Beirut, The Rip Tide: HuffPost Review

Beirut Gets Sounds Younger On

When Zach Condon arrived in 2006 with his debut album Gulag Orkestar, he presented pretty much a fully formed musical vision, however left-field it was. At a time when indie music was beginning to fall to the proliferation of hyphenated sub-genres, Condon was offering perhaps the most bizarre of them all: Balkan-indie (or, call it what you want). Whether it sounded like Eastern European circus music or the second coming of Neutral Milk Hotel, it was clear the young man had brass.

Since then Condon has explored several corners of the musical globe, dabbling in French chanson, Mexican funeral dirges, and shimmering synth pop. He executed each with the familiarity of an old hand. He sang like Jacques Brel, Serge Gainsbourg, or Yves Montand; his song catalogue read more like a book of postcards.

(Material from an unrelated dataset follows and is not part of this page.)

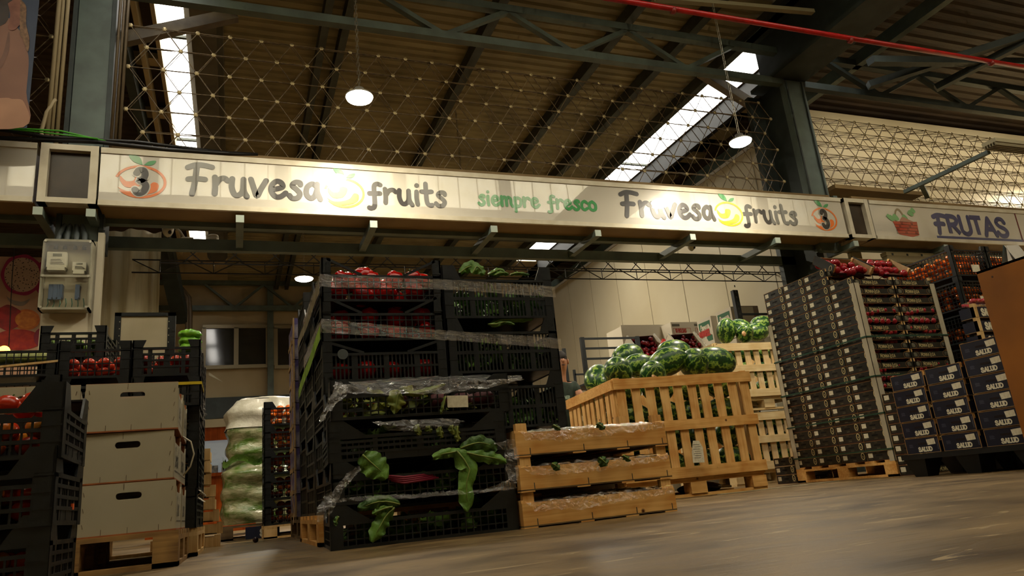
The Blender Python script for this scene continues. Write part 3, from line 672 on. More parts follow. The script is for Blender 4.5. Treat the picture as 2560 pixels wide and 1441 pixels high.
def crate_T(name, w, d, h, style='grid', hs=.72, post=.045, tab=.022, gus=.16, m=None, cat='crate', open_gusset=False, rim=None, back=False):
    m = m or blackp; t = T(name, cat); H = h*hs
    for nm, P, L_, lb in (('long_wall', lambda u, v, q: (-w/2+u, -d/2-q+.004, v), w, 0), ('long_wall', lambda u, v, q: (w/2-u, d/2+q-.004, v), w, 0),
                      ('short_wall', lambda u, v, q: (-w/2-q+.004, d/2-u, v), d, 0), ('short_wall', lambda u, v, q: (w/2+q-.004, -d/2+u, v), d, 0)):
        mb = MB(); wall_bars(mb, L_, h, P, style, H)
        if back and P(0, 0, 0)[1] > 0 and nm == 'long_wall': mb.box(-w/2, w/2, d/2-.004, d/2, 0, h)  # solid back added so the gaps above the walls look dark
        t.part(nm, mb, m)
    mb = MB().box(-w/2, w/2, -d/2, d/2, .004, .012)
    mb.box(-w/2, w/2, -d/2-.003, -d/2+.01, 0, .012); t.part('base', mb, m)
    g = gus*w
    for sx in (-1, 1):
        for sy in (-1, 1):
            mb = MB(); x0, x1 = sorted((sx*w/2, sx*(w/2-post))); y0, y1 = sorted((sy*d/2, sy*(d/2-post*.8)))
            e = .004
            ya, yb = sorted((sy*(d/2+e), sy*(d/2-.004))); xa, xb = sorted((sx*(w/2+e), sx*(w/2-.004)))
            mb.box(x0-(e if sx < 0 else 0), x1+(e if sx > 0 else 0), ya, yb, 0, h+tab)
            mb.box(xa, xb, y0-(e if sy < 0 else 0), y1+(e if sy > 0 else 0), 0, h+tab)
            mb.box(x0, x1, y0, y1, h+tab-.006, h+tab)
            if open_gusset:
                mb.bar((sx*(w/2-post*.6), sy*d/2, h+tab-.006), (sx*(w/2-g*1.6), sy*d/2, H), .008, .014)
            else:
                mb.prism([(sx*(w/2-post), h+tab), (sx*(w/2-post-.015), h+tab), (sx*(w/2-g), H), (sx*(w/2-post), H)], 'y', ya, yb)
            mb.prism([(sy*(d/2-post*.8), h+tab), (sy*(d/2-post*.8-.02), h+tab), (sy*(d/2-g*.9), H), (sy*(d/2-post*.8), H)], 'x', xa, xb)
            for k in (.25, .5, .75): mb.box(x0-.001, x1+.001, ya-.002*(sy < 0), yb+.002*(sy > 0), h*k-.003, h*k+.003)
            t.part('corner_post', mb, m, fix=False)
    if rim:
        mb = MB()
        for s in (-1, 1): mb.box(-w/2-.006, w/2+.006, s*d/2-.008, s*d/2+.008, H-.012, H+.004); mb.box(s*w/2-.008, s*w/2+.008, -d/2, d/2, H-.012, H+.004)
        t.part('rim', mb, rim, label='yellow rim')
    return t
paperm = mat('paper_label', 'f0ead2', .6, 0, 'dcd4b8', 60)
def label_card(parent, x, y, z, w=.06, h=.045, rot=(0, 0, 0), txt=True):
    o = link('label_card', MB().box(-w/2, w/2, -.0015, 0, -h/2, h/2).mesh('label_card', paperm, fix=True), parent, (x, y, z), rot); return o

# ------------------------------------------------------------------ pallets
woodp = wood('pallet_wood', 'b08850', '80603a', axis='x'); woodl = wood('pine_light', 'e6c48a', 'c89e60', axis='z'); woodo = wood('pine_orange', 'f4c276', 'd8984c', axis='x')
woodo2 = wood('pine_orange_up', 'f6c880', 'dca058', axis='z'); woodd = wood('pallet_dark', '7a6444', '54422c', axis='x'); woodw = wood('pine_pale', 'eed6a4', 'dcbc84', axis='x'); woodwz = wood('pine_pale_up', 'ead0a0', 'd6b27a', axis='z')
def pallet_T(w, d, h=.14, m=None, axis='x'):
    m = m or woodp; t = T('wooden_pallet', 'pallet'); b = h*.14
    mb = MB(); n = 6
    for i in range(n):
        y = -d/2+(d-.1)*i/(n-1); mb.box(-w/2, w/2, y, y+.1, h-b, h)
    t.part('deck_board', mb, m)
    mb = MB()
    for x in (-w/2, -.05, w/2-.1): mb.box(x, x+.1, -d/2, d/2, h-2*b, h-b)
    t.part('stringer', mb, m)
    for x in (-w/2, -.05, w/2-.1):
        for y in (-d/2, -.06, d/2-.12): t.part('block', MB().box(x, x+.1, y, y+.12, b, h-2*b), m)
    mb = MB()
    for x in (-w/2, -.05, w/2-.1): mb.box(x, x+.1, -d/2, d/2, 0, b)
    for y in (-d/2, d/2-.1): mb.box(-w/2, w/2, y, y+.1, 0, b*.98)
    t.part('runner', mb, m); return t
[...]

One thing that was (and remains) easy to lose in this maelstrom of world travelling is how young Condon really is. Speaking to the New York Times Zach Condon explained that the impetus for the stripped down sound of Beirut’s third full-length The Rip Tide was he had begun to feel like “a dilettante with instruments.” Really Condon seemed more like the musical Max Fisher, precocious and preternaturally talented; posturing like a man twice his age who has a taste in fine wines and exotic literature.

This time around Condon seems to personify the Dylan lyric: “I was so much older then, I’m younger than that now.” Condon’s songwriting and palette have matured into a wonderfully adolescent focusing of pop. His melodic turns, always his strongest asset, are now forefronted rather than buried beneath horn swells and string sections. Condon even mined the catalogues of his youth, recycling a shelved melody he wrote when he was 17 for the song “East Harlem.”

The geographical musings of songs like “East Harlem” and “Santa Fe” (his home town) continue his spirit-of-the-flaneur observations that have become his lyrical bedrock. Yet these songs bear a noticeably more western influence than his previous works. They sport restrained, sleek pop arrangements, and mostly discard the baroque brass-and-string ornamentation of Gulag Orkestar and The Flying Club Cup. That’s not to say that they’ve dumbed themselves down; accessibility does not equal lack of artistic vision. Condon’s songwriting is at its strongest here. The album title is an appropriate metaphor -- Condon channels his ocean of influences into a formidably focused current. The attentive orchestration still remains, and those horns that debuted on Gulag Orkestar still feature heavily, just less so.

“Santa Fe” especially will take those familiar with Beirut by surprise. This is a straightforward pop confection; it could be on the radio. The driving synthesizer and percussion provide a solid foundation on which Condon builds his most hummable melody. The theatricality of his earlier vocal work is still there, it just appears in service of tighter, less meandering, melodies.

One of my favorite things about Beirut was this neat little trick they would often execute about ¾ of the way through a song. There they would strip away most of the instrumentation and introduce a nifty melody that was often the strongest part of the track. From there they would build the layers back up to a slow, strong crescendo. Here that trick is watered down a bit. You can still find it in songs like "Payne’s Bay" or "Vagabond" but the contrast, and thus the effect of the coda, is diminished with the classic Beirut ¾ feeling spread across the whole song.

The closest Beirut ancestor to The Rip Tide is probably the Realpeople Holland EP (Realpeople being, coincidentally, the name of Condon's first recording project). The steady, synthy constructions share much with Condon’s most recent popular music offering. The album's ergonomic redesign makes the running time seem considerably shorter than it is. Though at just over thirty minutes The Rip Tide clocks in at a similar length to Gulag Orkestar, it seems to breeze by in half as much time as its older sibling. If you found yourself in the camp that considered Gulag Orkestar (Or TFCC for that matter) to be “Eastern European circus music crap,” then now is the time to give Beirut a second chance. If you count yourself among those who loved Beirut from the beginning, well then, buy the album obviously -- there’s a good chance it will be your favorite.